What the task requires: Can you output the material exactly as written, minus any pictures it holds?

Source excerpt:

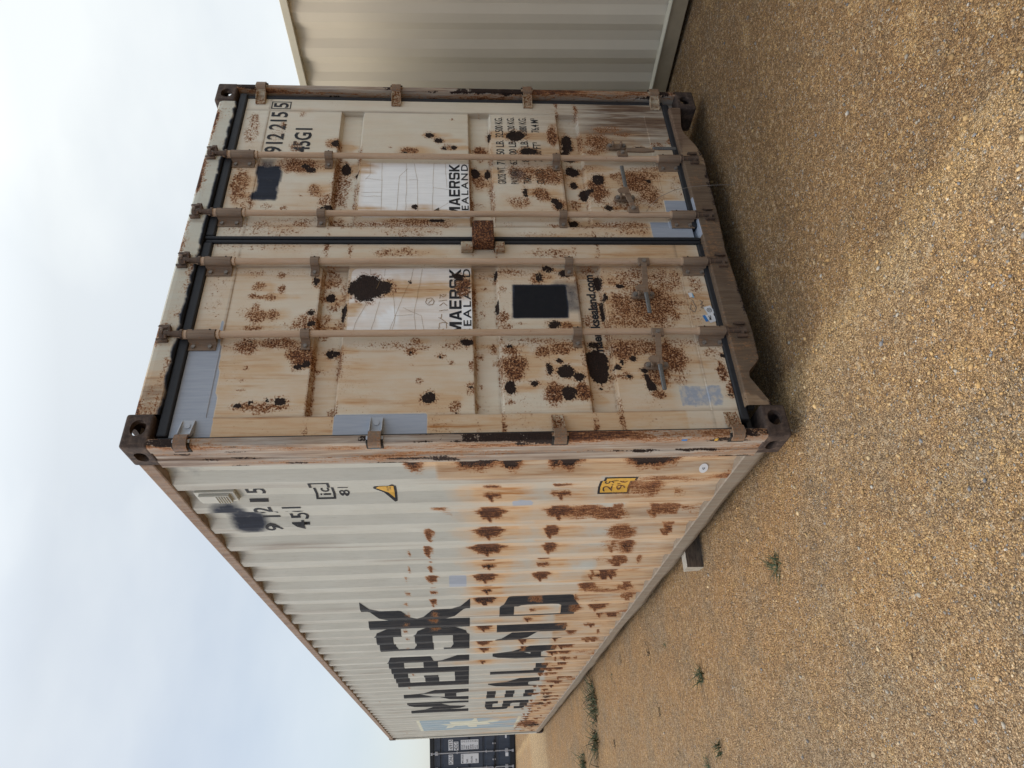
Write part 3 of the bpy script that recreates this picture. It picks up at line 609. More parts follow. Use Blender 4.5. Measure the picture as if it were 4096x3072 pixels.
def wear_side(co):
    y, z = co[:, 1].astype(float), co[:, 2].astype(float)
    F = spot_fields(SIDE, y, z); w = np.zeros((len(y), 6))
    w[:, 0] = np.maximum(F['s'], 0.04); w[:, 1] = F['d'] * .8
    w[:, 0] = np.maximum(w[:, 0], np.clip((.70 - z) / .2, 0, 1) * np.clip(3.2 * fbm(y * 11, z * 3.4 + 2) - 1.55, 0, 1.1))
    big = fbm(y * 1.7 + 1, z * 1.9 + 3)
    zb = np.interp(y, [0.2, 0.4, 0.41, 0.75, 0.76, 1.3, 1.7, 2.2, 3.0, 4.5, 7.0, 12], [1.62, 1.62, 0.75, 0.72, 0.62, 0.60, 0.60, 0.62, 0.72, 0.66, 0.50, 0.45])
    zb = zb + 0.02 * np.round((fbm(np.floor((y - P0) / PER) * 3.7, z * 0) - .5) * 6)
    low = np.clip((zb - z) / 0.02, 0, 1)
    w[:, 2] = np.maximum(F['t'], low * (0.52 + 0.6 * big))
    w[:, 2] = np.maximum(w[:, 2], 0.5 * np.clip((1.55 - z) / 0.5, 0, 1) * np.clip(1 - (y - 2) / 5, 0, 1) * (fbm(y * 9, z * 0.8) > 0.5))
    w[:, 3] = sbox(y, z, 2.06, 2.225, 1.455, 1.565) + 0.8 * sbox(y, z, .69, .765, 1.10, 1.22)
    b = np.clip((1.35 - np.minimum(np.hypot((y - 0.93) / 0.14, (z - 2.605) / 0.10), np.hypot((y - 0.76) / 0.11, (z - 2.655) / 0.095))) / 0.8, 0, .82)
    w[:, 4] = np.maximum(b * 0.95, 0.35 * np.clip((1.2 - np.hypot((y - 0.28) / 0.12, (z - 2.70) / 0.07)) / 0.7, 0, 1))
    w[:, 5] = 0.35 * np.clip((z - 2.70) / 0.1, 0, 1) + 0.4 * np.clip((0.25 - z) / 0.1, 0, 1)
    t = np.mod(y - P0, PER)
    w[:, 5] = np.maximum(w[:, 5], low * .5 * np.clip(2.6 * fbm(y * 15 + 4, z * 1.3) - 1.0, 0, 1))
    w[:, 5] = np.maximum(w[:, 5], (t > .2215) * .55 * np.clip(2.4 * fbm(y * 20, z * 1.6) - .9, 0, 1))
    return w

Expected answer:
Write part 3 of the bpy script that recreates this picture. It picks up at line 609. More parts follow. Use Blender 4.5. Measure the picture as if it were 4096x3072 pixels.
def wear_side(co):
    y, z = co[:, 1].astype(float), co[:, 2].astype(float)
    F = spot_fields(SIDE, y, z); w = np.zeros((len(y), 6))
    w[:, 0] = np.maximum(F['s'], 0.04); w[:, 1] = F['d'] * .8
    w[:, 0] = np.maximum(w[:, 0], np.clip((.70 - z) / .2, 0, 1) * np.clip(3.2 * fbm(y * 11, z * 3.4 + 2) - 1.55, 0, 1.1))
    big = fbm(y * 1.7 + 1, z * 1.9 + 3)
    zb = np.interp(y, [0.2, 0.4, 0.41, 0.75, 0.76, 1.3, 1.7, 2.2, 3.0, 4.5, 7.0, 12], [1.62, 1.62, 0.75, 0.72, 0.62, 0.60, 0.60, 0.62, 0.72, 0.66, 0.50, 0.45])
    zb = zb + 0.02 * np.round((fbm(np.floor((y - P0) / PER) * 3.7, z * 0) - .5) * 6)
    low = np.clip((zb - z) / 0.02, 0, 1)
    w[:, 2] = np.maximum(F['t'], low * (0.52 + 0.6 * big))
    w[:, 2] = np.maximum(w[:, 2], 0.5 * np.clip((1.55 - z) / 0.5, 0, 1) * np.clip(1 - (y - 2) / 5, 0, 1) * (fbm(y * 9, z * 0.8) > 0.5))
    w[:, 3] = sbox(y, z, 2.06, 2.225, 1.455, 1.565) + 0.8 * sbox(y, z, .69, .765, 1.10, 1.22)
    b = np.clip((1.35 - np.minimum(np.hypot((y - 0.93) / 0.14, (z - 2.605) / 0.10), np.hypot((y - 0.76) / 0.11, (z - 2.655) / 0.095))) / 0.8, 0, .82)
    w[:, 4] = np.maximum(b * 0.95, 0.35 * np.clip((1.2 - np.hypot((y - 0.28) / 0.12, (z - 2.70) / 0.07)) / 0.7, 0, 1))
    w[:, 5] = 0.35 * np.clip((z - 2.70) / 0.1, 0, 1) + 0.4 * np.clip((0.25 - z) / 0.1, 0, 1)
    t = np.mod(y - P0, PER)
    w[:, 5] = np.maximum(w[:, 5], low * .5 * np.clip(2.6 * fbm(y * 15 + 4, z * 1.3) - 1.0, 0, 1))
    w[:, 5] = np.maximum(w[:, 5], (t > .2215) * .55 * np.clip(2.4 * fbm(y * 20, z * 1.6) - .9, 0, 1))
    return w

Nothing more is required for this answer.